Modelling of evaporation processes over tilted slopes by means of 3D GRASS raster

The purpose of the present work is to create a tool able to simplify the analysis of atmospheric phenomena in lower atmosphere; with specific application to up-slope winds on sloping terrain and the evaporation of water vapor from the vegetation. Models of atmospheric processes occurring close to the ground and GIS display a point of contact since most of the input variables of lower atmosphere phenomena are distributed on the land surface and the latter display have a strong interaction with the boundary condition; the land cover and variables like local slope, irradiance and exposition have in fact a large influence on the evolution of the wind and the evaporation processes.
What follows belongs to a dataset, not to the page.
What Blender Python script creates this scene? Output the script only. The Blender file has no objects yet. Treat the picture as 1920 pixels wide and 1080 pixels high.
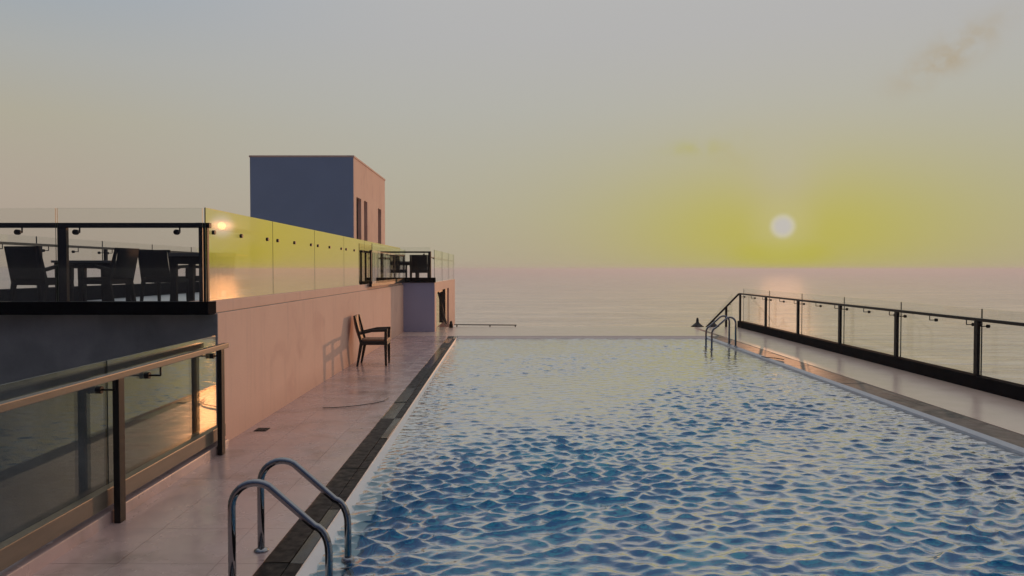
import bpy, bmesh, math, random
import numpy as np
from mathutils import Vector, Matrix

random.seed(7)
rng = np.random.default_rng(11)
scn = bpy.context.scene
COL = scn.collection

# ---------------------------------------------------------------- camera
EYE = 1.75
cam_d = bpy.data.cameras.new("camera")
cam = bpy.data.objects.new("camera", cam_d)
COL.objects.link(cam)
cam.location = (0, 0, EYE)
cam.rotation_euler = (math.radians(90 - 1.432), 0, 0)
cam_d.sensor_width = 36.0
cam_d.lens = 36.0 * 1400.0 / 1920.0
cam_d.clip_start = 0.05
cam_d.clip_end = 120000
scn.camera = cam

# ---------------------------------------------------------------- sky
SUN_AZ = math.radians(19.9)      # to the right of +Y
SUN_EL = math.radians(3.1)
world = bpy.data.worlds.new("World")
scn.world = world
world.use_nodes = True
wn, wl = world.node_tree.nodes, world.node_tree.links
wn.clear()


def wmath(op, a, b=None, c=None, clamp=False):
    n = wn.new("ShaderNodeMath")
    n.operation = op
    n.use_clamp = clamp
    for i, v in enumerate((a, b, c)):
        if v is None:
            continue
        if isinstance(v, (int, float)):
            n.inputs[i].default_value = v
        else:
            wl.new(v, n.inputs[i])
    return n.outputs[0]


def wmix(fac, a, b, blend="MIX"):
    n = wn.new("ShaderNodeMix")
    n.data_type = "RGBA"
    n.blend_type = blend
    for sock, v in ((n.inputs[0], fac), (n.inputs[6], a), (n.inputs[7], b)):
        if isinstance(v, (int, float)):
            sock.default_value = v
        elif isinstance(v, tuple):
            sock.default_value = (*v, 1)
        else:
            wl.new(v, sock)
    return n.outputs[2]


def wramp(fac, stops, interp="LINEAR"):
    n = wn.new("ShaderNodeValToRGB")
    n.color_ramp.interpolation = interp
    el = n.color_ramp.elements
    while len(el) < len(stops):
        el.new(0.5)
    for e, (p, c) in zip(el, stops):
        e.position = p
        e.color = (*c, 1)
    wl.new(fac, n.inputs[0])
    return n.outputs[0]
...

On the other hand, the intrinsic 3D character of such phenomena has so far prevented the development of atmospheric models within a GIS environment, since no tools for the management and elaboration of 3D data were available. The recent introduction of the 3D raster management modules in GRASS allowed implementation of a model for the evaluation of wind profiles and humidity distribution along a sloping terrain. This model exploits the power of the 3D GRASS map algebra (r3.mapcalc) to implement a simplified model generalizing Prandtl (1942) model for slope winds to take into account humidity and evaporation processes on the soil, in order to obtain wind velocity and virtual potential temperature profiles. Both this variables depends on direction and modulus of the slope normal therefore a method to evaluate the normal vector to the surface and the distance of a given point from the surface has been developed. Two applications to both an ideal valley and a real one, with validation of the model results, are presented.